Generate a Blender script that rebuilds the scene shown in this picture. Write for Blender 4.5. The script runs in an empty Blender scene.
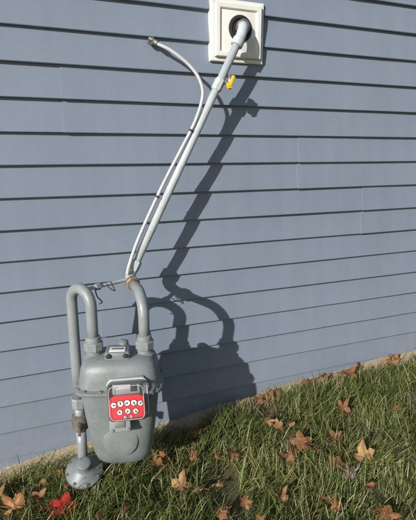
import bpy, bmesh, math, random
import numpy as np
from mathutils import Vector, Matrix, noise
random.seed(4); rng=np.random.default_rng(7)
S=bpy.context.scene; COL=S.collection

# ---------------- materials ----------------
def newmat(name):
    m=bpy.data.materials.new(name); m.use_nodes=True
    nt=m.node_tree; b=nt.nodes["Principled BSDF"]; return m,nt,b
def nz(nt,scale,detail=4,rough=.6,vec=None):
    n=nt.nodes.new("ShaderNodeTexNoise"); n.inputs["Scale"].default_value=scale
    n.inputs["Detail"].default_value=detail; n.inputs["Roughness"].default_value=rough
    if vec: nt.links.new(vec,n.inputs["Vector"])
    return n
def ramp(nt,src,stops):
    r=nt.nodes.new("ShaderNodeValToRGB"); e=r.color_ramp.elements
    while len(e)<len(stops): e.new(.5)
    for k,(p,c) in enumerate(stops):
        e[k].position=p; e[k].color=(*c,1)
    nt.links.new(src,r.inputs[0]); return r
def bump(nt,b,h,strength,dist):
    n=nt.nodes.new("ShaderNodeBump"); n.inputs["Strength"].default_value=strength
    n.inputs["Distance"].default_value=dist
    nt.links.new(h,n.inputs["Height"]); nt.links.new(n.outputs[0],b.inputs["Normal"]); return n
def coords(nt,scale=(1,1,1)):
    t=nt.nodes.new("ShaderNodeTexCoord"); mp=nt.nodes.new("ShaderNodeMapping")
    mp.inputs["Scale"].default_value=scale
    nt.links.new(t.outputs["Object"],mp.inputs[0]); return mp.outputs[0]
def mixc(nt,fac,a,b,mode='MIX'):
    mx=nt.nodes.new("ShaderNodeMix"); mx.data_type='RGBA'; mx.blend_type=mode
    if isinstance(fac,float) or isinstance(fac,int): mx.inputs[0].default_value=fac
    else: nt.links.new(fac,mx.inputs[0])
    for s,i in((a,6),(b,7)):
        if isinstance(s,tuple): mx.inputs[i].default_value=(*s,1)
        else: nt.links.new(s,mx.inputs[i])
    return mx.outputs[2]

def painted(name,col,dark=.75,rough=.45,metal=0,scale=18,bs=.15,chips=0):
    m,nt,b=newmat(name); v=coords(nt)
    n=nz(nt,scale,5,.65,v)
    r=ramp(nt,n.outputs[0],[(.3,[c*dark for c in col]),(.55,col),(.8,[min(1,c*1.12) for c in col])])
    src=r.outputs[0]
    if chips:
        n3=nz(nt,scale*5,6,.7,v); c=ramp(nt,n3.outputs[0],[(.60,(0,0,0)),(.68,(chips,chips,chips))])
        src=mixc(nt,c.outputs[0],src,tuple(q*.45 for q in col))
        n4=nz(nt,scale*9,3,.5,v); c4=ramp(nt,n4.outputs[0],[(.68,(0,0,0)),(.74,(chips,chips,chips))])
        src=mixc(nt,c4.outputs[0],src,(.45,.45,.42))
    nt.links.new(src,b.inputs["Base Color"])
    n2=nz(nt,scale*14,3,.6,v)
    rr=ramp(nt,n.outputs[0],[(.3,(rough+.2,)*3),(.7,(rough-.08,)*3)])
    nt.links.new(rr.outputs[0],b.inputs["Roughness"])
    b.inputs["Metallic"].default_value=metal
    bump(nt,b,n2.outputs[0],bs,.002)
    return m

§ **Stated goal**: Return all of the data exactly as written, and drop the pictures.

§ **Solution for this problem**:
Generate a Blender script that rebuilds the scene shown in this picture. Write for Blender 4.5. The script runs in an empty Blender scene.
import bpy, bmesh, math, random
import numpy as np
from mathutils import Vector, Matrix, noise
random.seed(4); rng=np.random.default_rng(7)
S=bpy.context.scene; COL=S.collection

# ---------------- materials ----------------
def newmat(name):
    m=bpy.data.materials.new(name); m.use_nodes=True
    nt=m.node_tree; b=nt.nodes["Principled BSDF"]; return m,nt,b
def nz(nt,scale,detail=4,rough=.6,vec=None):
    n=nt.nodes.new("ShaderNodeTexNoise"); n.inputs["Scale"].default_value=scale
    n.inputs["Detail"].default_value=detail; n.inputs["Roughness"].default_value=rough
    if vec: nt.links.new(vec,n.inputs["Vector"])
    return n
def ramp(nt,src,stops):
    r=nt.nodes.new("ShaderNodeValToRGB"); e=r.color_ramp.elements
    while len(e)<len(stops): e.new(.5)
    for k,(p,c) in enumerate(stops):
        e[k].position=p; e[k].color=(*c,1)
    nt.links.new(src,r.inputs[0]); return r
def bump(nt,b,h,strength,dist):
    n=nt.nodes.new("ShaderNodeBump"); n.inputs["Strength"].default_value=strength
    n.inputs["Distance"].default_value=dist
    nt.links.new(h,n.inputs["Height"]); nt.links.new(n.outputs[0],b.inputs["Normal"]); return n
def coords(nt,scale=(1,1,1)):
    t=nt.nodes.new("ShaderNodeTexCoord"); mp=nt.nodes.new("ShaderNodeMapping")
    mp.inputs["Scale"].default_value=scale
    nt.links.new(t.outputs["Object"],mp.inputs[0]); return mp.outputs[0]
def mixc(nt,fac,a,b,mode='MIX'):
    mx=nt.nodes.new("ShaderNodeMix"); mx.data_type='RGBA'; mx.blend_type=mode
    if isinstance(fac,float) or isinstance(fac,int): mx.inputs[0].default_value=fac
    else: nt.links.new(fac,mx.inputs[0])
    for s,i in((a,6),(b,7)):
        if isinstance(s,tuple): mx.inputs[i].default_value=(*s,1)
        else: nt.links.new(s,mx.inputs[i])
    return mx.outputs[2]

def painted(name,col,dark=.75,rough=.45,metal=0,scale=18,bs=.15,chips=0):
    m,nt,b=newmat(name); v=coords(nt)
    n=nz(nt,scale,5,.65,v)
    r=ramp(nt,n.outputs[0],[(.3,[c*dark for c in col]),(.55,col),(.8,[min(1,c*1.12) for c in col])])
    src=r.outputs[0]
    if chips:
        n3=nz(nt,scale*5,6,.7,v); c=ramp(nt,n3.outputs[0],[(.60,(0,0,0)),(.68,(chips,chips,chips))])
        src=mixc(nt,c.outputs[0],src,tuple(q*.45 for q in col))
        n4=nz(nt,scale*9,3,.5,v); c4=ramp(nt,n4.outputs[0],[(.68,(0,0,0)),(.74,(chips,chips,chips))])
        src=mixc(nt,c4.outputs[0],src,(.45,.45,.42))
    nt.links.new(src,b.inputs["Base Color"])
    n2=nz(nt,scale*14,3,.6,v)
    rr=ramp(nt,n.outputs[0],[(.3,(rough+.2,)*3),(.7,(rough-.08,)*3)])
    nt.links.new(rr.outputs[0],b.inputs["Roughness"])
    b.inputs["Metallic"].default_value=metal
    bump(nt,b,n2.outputs[0],bs,.002)
    return m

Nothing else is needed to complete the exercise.